_Your objective_
Can you retype only the lines from the one with "-190, 'backplate', kind='structure')" through the final line of the material, exactly as given?

_Data shown_

● ● ● ● ● ● ●

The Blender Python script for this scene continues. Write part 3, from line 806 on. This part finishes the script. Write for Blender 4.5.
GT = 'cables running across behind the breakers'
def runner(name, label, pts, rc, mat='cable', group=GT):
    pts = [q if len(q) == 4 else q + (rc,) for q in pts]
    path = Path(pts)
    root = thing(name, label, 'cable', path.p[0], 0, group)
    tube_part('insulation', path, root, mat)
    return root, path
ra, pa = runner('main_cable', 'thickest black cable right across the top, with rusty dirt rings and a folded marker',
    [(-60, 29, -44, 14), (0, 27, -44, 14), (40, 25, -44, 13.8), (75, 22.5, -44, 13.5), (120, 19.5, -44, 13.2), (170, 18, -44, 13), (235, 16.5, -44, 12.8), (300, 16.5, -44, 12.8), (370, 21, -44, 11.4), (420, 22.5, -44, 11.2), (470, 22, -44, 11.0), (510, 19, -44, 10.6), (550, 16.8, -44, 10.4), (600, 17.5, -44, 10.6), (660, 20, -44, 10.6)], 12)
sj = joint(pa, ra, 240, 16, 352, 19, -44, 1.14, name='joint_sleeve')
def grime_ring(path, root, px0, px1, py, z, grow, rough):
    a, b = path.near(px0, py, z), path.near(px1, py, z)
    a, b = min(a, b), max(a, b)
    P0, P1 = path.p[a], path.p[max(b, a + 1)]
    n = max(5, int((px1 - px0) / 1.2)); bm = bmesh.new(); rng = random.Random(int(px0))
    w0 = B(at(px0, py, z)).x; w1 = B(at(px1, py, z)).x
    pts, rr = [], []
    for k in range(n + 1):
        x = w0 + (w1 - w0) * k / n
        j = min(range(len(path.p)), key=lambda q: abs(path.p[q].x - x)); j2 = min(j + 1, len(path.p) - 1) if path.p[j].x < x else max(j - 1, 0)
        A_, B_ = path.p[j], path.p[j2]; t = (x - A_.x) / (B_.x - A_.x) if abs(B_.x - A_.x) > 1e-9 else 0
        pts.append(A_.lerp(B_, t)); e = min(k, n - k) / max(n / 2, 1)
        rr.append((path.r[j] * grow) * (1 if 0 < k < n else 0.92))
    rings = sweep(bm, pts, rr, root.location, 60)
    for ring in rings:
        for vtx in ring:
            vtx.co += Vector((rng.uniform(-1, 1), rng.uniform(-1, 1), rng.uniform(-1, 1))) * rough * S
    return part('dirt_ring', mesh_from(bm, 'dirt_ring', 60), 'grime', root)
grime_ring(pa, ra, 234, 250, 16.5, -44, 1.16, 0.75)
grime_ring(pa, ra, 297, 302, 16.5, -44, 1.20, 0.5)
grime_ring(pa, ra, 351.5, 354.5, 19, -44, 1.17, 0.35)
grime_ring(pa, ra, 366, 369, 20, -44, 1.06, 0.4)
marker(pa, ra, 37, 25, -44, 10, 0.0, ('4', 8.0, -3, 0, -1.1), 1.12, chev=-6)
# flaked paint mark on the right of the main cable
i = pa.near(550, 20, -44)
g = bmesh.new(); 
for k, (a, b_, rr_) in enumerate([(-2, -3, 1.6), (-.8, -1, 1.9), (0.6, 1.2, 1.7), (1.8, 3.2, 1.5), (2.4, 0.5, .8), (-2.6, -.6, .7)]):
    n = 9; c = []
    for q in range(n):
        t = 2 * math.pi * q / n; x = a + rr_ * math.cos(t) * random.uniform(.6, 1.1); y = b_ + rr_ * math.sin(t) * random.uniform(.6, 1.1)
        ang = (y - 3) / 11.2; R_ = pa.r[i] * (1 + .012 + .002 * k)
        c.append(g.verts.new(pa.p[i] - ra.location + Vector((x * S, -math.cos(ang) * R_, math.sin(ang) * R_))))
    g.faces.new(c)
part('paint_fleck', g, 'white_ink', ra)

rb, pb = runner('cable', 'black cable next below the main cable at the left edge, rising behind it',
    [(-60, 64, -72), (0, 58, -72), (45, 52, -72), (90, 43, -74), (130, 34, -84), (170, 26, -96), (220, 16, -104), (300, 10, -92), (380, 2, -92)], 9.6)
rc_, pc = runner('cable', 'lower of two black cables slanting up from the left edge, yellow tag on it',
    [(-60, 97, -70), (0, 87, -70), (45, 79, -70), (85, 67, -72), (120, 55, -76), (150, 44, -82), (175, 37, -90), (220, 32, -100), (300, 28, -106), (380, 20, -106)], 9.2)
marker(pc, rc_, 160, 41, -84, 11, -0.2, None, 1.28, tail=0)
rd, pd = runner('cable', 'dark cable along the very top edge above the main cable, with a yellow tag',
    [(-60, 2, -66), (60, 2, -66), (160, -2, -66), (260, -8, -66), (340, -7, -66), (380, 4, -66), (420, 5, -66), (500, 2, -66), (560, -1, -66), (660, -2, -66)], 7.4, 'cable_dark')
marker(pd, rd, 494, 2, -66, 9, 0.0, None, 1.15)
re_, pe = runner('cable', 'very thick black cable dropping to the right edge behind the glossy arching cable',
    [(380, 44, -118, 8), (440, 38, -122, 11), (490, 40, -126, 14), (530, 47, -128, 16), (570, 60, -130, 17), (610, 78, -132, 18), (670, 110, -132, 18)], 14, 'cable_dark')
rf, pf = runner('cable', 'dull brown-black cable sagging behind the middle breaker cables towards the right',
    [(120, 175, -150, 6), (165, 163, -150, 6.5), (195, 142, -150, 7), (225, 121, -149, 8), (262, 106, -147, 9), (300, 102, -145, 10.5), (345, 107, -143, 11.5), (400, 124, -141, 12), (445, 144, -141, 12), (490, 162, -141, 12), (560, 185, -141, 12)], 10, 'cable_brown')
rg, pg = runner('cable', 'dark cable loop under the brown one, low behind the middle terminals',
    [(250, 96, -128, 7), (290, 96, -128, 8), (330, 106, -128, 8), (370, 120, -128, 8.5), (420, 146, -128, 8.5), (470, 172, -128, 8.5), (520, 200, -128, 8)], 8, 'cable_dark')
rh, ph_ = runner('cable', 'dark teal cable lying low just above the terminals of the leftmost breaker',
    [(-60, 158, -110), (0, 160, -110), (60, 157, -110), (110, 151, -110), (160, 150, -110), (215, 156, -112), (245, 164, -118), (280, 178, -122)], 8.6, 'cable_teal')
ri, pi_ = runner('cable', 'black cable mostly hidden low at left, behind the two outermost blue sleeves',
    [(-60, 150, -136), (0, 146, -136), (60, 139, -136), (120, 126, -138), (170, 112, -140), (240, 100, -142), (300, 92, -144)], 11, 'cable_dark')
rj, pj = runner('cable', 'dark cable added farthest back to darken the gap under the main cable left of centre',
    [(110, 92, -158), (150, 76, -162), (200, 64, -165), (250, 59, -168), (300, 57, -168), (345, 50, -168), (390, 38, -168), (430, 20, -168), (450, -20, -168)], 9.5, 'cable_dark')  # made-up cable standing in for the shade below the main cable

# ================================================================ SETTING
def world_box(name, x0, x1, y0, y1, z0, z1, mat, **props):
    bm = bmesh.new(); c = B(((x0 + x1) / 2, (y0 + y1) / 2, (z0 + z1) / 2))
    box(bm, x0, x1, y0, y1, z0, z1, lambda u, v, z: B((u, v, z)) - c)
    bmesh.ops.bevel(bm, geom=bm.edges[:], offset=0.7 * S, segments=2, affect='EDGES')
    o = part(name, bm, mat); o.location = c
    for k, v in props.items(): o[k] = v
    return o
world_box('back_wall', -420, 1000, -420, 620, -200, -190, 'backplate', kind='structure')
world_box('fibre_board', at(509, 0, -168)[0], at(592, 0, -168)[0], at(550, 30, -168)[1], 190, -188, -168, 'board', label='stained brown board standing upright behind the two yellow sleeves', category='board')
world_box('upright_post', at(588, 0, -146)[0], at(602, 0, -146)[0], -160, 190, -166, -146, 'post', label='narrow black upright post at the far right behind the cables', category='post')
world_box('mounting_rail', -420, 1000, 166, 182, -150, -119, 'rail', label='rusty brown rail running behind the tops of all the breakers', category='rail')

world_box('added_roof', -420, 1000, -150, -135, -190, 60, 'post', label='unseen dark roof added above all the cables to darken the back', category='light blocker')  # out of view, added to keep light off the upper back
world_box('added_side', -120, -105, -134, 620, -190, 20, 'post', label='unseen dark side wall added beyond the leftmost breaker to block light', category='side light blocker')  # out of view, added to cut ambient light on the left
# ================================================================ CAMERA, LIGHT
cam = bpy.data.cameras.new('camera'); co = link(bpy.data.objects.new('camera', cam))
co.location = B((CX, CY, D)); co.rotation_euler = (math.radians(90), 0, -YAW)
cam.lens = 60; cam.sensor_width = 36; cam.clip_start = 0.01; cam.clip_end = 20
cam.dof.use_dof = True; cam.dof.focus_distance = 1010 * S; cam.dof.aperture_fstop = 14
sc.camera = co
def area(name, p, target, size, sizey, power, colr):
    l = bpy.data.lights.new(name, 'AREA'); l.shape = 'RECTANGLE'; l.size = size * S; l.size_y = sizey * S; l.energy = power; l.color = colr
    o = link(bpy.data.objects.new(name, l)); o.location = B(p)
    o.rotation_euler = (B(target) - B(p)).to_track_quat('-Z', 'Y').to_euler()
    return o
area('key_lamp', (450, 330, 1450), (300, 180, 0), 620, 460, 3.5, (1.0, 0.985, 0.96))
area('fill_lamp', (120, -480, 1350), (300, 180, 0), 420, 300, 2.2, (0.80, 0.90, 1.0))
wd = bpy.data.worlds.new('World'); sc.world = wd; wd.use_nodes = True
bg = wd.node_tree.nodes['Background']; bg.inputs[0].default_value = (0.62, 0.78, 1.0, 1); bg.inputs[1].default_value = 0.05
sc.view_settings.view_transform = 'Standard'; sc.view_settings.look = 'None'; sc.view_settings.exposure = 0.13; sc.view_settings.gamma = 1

● ● ● ● ● ● ●

_Reply to the exercise_
world_box('back_wall', -420, 1000, -420, 620, -200, -190, 'backplate', kind='structure')
world_box('fibre_board', at(509, 0, -168)[0], at(592, 0, -168)[0], at(550, 30, -168)[1], 190, -188, -168, 'board', label='stained brown board standing upright behind the two yellow sleeves', category='board')
world_box('upright_post', at(588, 0, -146)[0], at(602, 0, -146)[0], -160, 190, -166, -146, 'post', label='narrow black upright post at the far right behind the cables', category='post')
world_box('mounting_rail', -420, 1000, 166, 182, -150, -119, 'rail', label='rusty brown rail running behind the tops of all the breakers', category='rail')

world_box('added_roof', -420, 1000, -150, -135, -190, 60, 'post', label='unseen dark roof added above all the cables to darken the back', category='light blocker')  # out of view, added to keep light off the upper back
world_box('added_side', -120, -105, -134, 620, -190, 20, 'post', label='unseen dark side wall added beyond the leftmost breaker to block light', category='side light blocker')  # out of view, added to cut ambient light on the left
# ================================================================ CAMERA, LIGHT
cam = bpy.data.cameras.new('camera'); co = link(bpy.data.objects.new('camera', cam))
co.location = B((CX, CY, D)); co.rotation_euler = (math.radians(90), 0, -YAW)
cam.lens = 60; cam.sensor_width = 36; cam.clip_start = 0.01; cam.clip_end = 20
cam.dof.use_dof = True; cam.dof.focus_distance = 1010 * S; cam.dof.aperture_fstop = 14
sc.camera = co
def area(name, p, target, size, sizey, power, colr):
    l = bpy.data.lights.new(name, 'AREA'); l.shape = 'RECTANGLE'; l.size = size * S; l.size_y = sizey * S; l.energy = power; l.color = colr
    o = link(bpy.data.objects.new(name, l)); o.location = B(p)
    o.rotation_euler = (B(target) - B(p)).to_track_quat('-Z', 'Y').to_euler()
    return o
area('key_lamp', (450, 330, 1450), (300, 180, 0), 620, 460, 3.5, (1.0, 0.985, 0.96))
area('fill_lamp', (120, -480, 1350), (300, 180, 0), 420, 300, 2.2, (0.80, 0.90, 1.0))
wd = bpy.data.worlds.new('World'); sc.world = wd; wd.use_nodes = True
bg = wd.node_tree.nodes['Background']; bg.inputs[0].default_value = (0.62, 0.78, 1.0, 1); bg.inputs[1].default_value = 0.05
sc.view_settings.view_transform = 'Standard'; sc.view_settings.look = 'None'; sc.view_settings.exposure = 0.13; sc.view_settings.gamma = 1